13. It is next contended that the applicants had asked for certain material documents in pursuance of orders passed on 8.12.99 which included the copy of the judgment of the Tribunal and Govt. of India’s letter dated 28.5.99. The respondents had rejected the request of the applicants by stating that the same are meant for administrative action and cannot be supplied to the applicants. In our view these documents were very much relevant for the applicants to contest the proposed action of the respondents. Due to non-supply of these documents which are in possession of the respondents the applicants were prejudiced. Now we find from the record of the OAs and particularly the reply filed by the respondents that all these documents are annexed. As such the applicants are now furnished and are in possession of these documents to enable them to effectively defend the decision taken by the respondents. As such issuing a direction to the respondents to furnish all these documents would be a mere formality.
14. It is next stated that in some of the cases the applicants were not served the copy of the show cause notice and as the important documents were not furnished to them they could not effectively represent to the respondents against the show cause notice. In view of the fact that the respondents have denied those documents and also the fact that by way of filing the reply these documents were provided to the applicants and also the fact that the entire background leading to a review DPC which ultimately adversely affected the rights of the applicants they are legally entitled to raise their objections afresh as such. We hold that the applicants should be accorded an opportunity to re-represent to the respondents against their decision.
15. Another contention of the applicants is that the show cause notices issued to them are absolutely mechanical without giving details as to what led to the decision taken against the applicants in the review DPC held on 25.11.99. According to them in the absence of any detailed reasons it is difficult for the applicants to represent their case effectively. On the other hand the respondents contended that sufficient reasons have been recorded in the show cause notice and the same have been communicated to the
applicants. We do not agree with the contentions of the respondents and are of the considered view that the show cause notices issued to the applicants do not reflect the detailed reasons as regards to resorting to the conclusion to an action by the respondents which had adversely affected the rights of the applicants. In the absence of sufficient reasons recorded in the show cause notice it will be very difficult for the applicants to file their replies to the same.
16. As we have already held that the order passed by the respondents on 1.12.99 where they had already taken a decision to postpone the promotions of the applicants as well as reverting them to the lower posts, the issuance of show cause notices later is only an empty formality in the form of a post decisional hearing, which is not legally sustainable.
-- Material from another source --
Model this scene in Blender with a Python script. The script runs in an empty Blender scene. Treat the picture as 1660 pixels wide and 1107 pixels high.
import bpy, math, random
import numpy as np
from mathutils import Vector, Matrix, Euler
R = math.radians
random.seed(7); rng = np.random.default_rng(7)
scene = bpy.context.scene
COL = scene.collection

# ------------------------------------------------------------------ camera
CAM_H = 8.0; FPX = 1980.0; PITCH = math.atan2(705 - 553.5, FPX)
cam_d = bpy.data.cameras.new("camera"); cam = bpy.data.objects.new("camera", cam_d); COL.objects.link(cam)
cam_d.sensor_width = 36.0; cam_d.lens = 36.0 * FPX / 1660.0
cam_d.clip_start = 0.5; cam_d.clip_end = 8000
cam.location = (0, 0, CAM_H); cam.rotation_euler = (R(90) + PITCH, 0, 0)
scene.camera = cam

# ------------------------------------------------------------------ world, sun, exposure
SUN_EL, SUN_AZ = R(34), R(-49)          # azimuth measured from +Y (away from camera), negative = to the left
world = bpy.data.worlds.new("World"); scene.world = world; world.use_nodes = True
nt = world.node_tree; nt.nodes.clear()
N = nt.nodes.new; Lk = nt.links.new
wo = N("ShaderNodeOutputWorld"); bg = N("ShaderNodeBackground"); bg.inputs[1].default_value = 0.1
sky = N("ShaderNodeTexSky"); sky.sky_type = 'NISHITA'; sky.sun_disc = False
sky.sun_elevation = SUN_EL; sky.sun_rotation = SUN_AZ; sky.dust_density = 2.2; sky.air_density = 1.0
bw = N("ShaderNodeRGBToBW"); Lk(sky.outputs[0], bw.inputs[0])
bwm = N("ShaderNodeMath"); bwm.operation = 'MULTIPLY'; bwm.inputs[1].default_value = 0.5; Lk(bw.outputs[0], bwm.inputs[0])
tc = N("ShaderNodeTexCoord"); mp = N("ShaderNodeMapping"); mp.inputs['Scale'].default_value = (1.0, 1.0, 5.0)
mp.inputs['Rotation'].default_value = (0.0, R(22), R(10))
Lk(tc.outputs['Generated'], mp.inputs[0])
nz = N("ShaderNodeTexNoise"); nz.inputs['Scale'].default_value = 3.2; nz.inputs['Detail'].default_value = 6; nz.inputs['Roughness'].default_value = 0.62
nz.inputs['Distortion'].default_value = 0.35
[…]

17. Having regard to the above reasons and discussions the OAs are disposed of with the following directions:
(i) The order dated 1.12.99 is quashed and set aside. (ii) The respondents are directed to afford a reasonable opportunity to the applicants to show cause before taking a decision while postponing their promotions or reverting them to the lower posts. (iii) The respondents are further directed to issue fresh show cause notices to the applicants disclosing all the material and reasons which led to the proposed action. (iv) The applicants shall also be accorded a reasonable opportunity to represent against the proposed action by way of filing fresh representations in reply to the show cause notice. 18. It is made clear that we have not disposed of these OAs on merits and also not expressed any opinion on the merits of the present OAs regarding the legality of the action taken by the respondents. 19. In the event any final order is passed the applicants are at liberty to assail the same before the appropriate forum in accordance with law. The respondents are directed to comply with these directions within a period of three months from the date of receipt of this order. No costs. 20. Let a copy of this order be placed in the file of each case.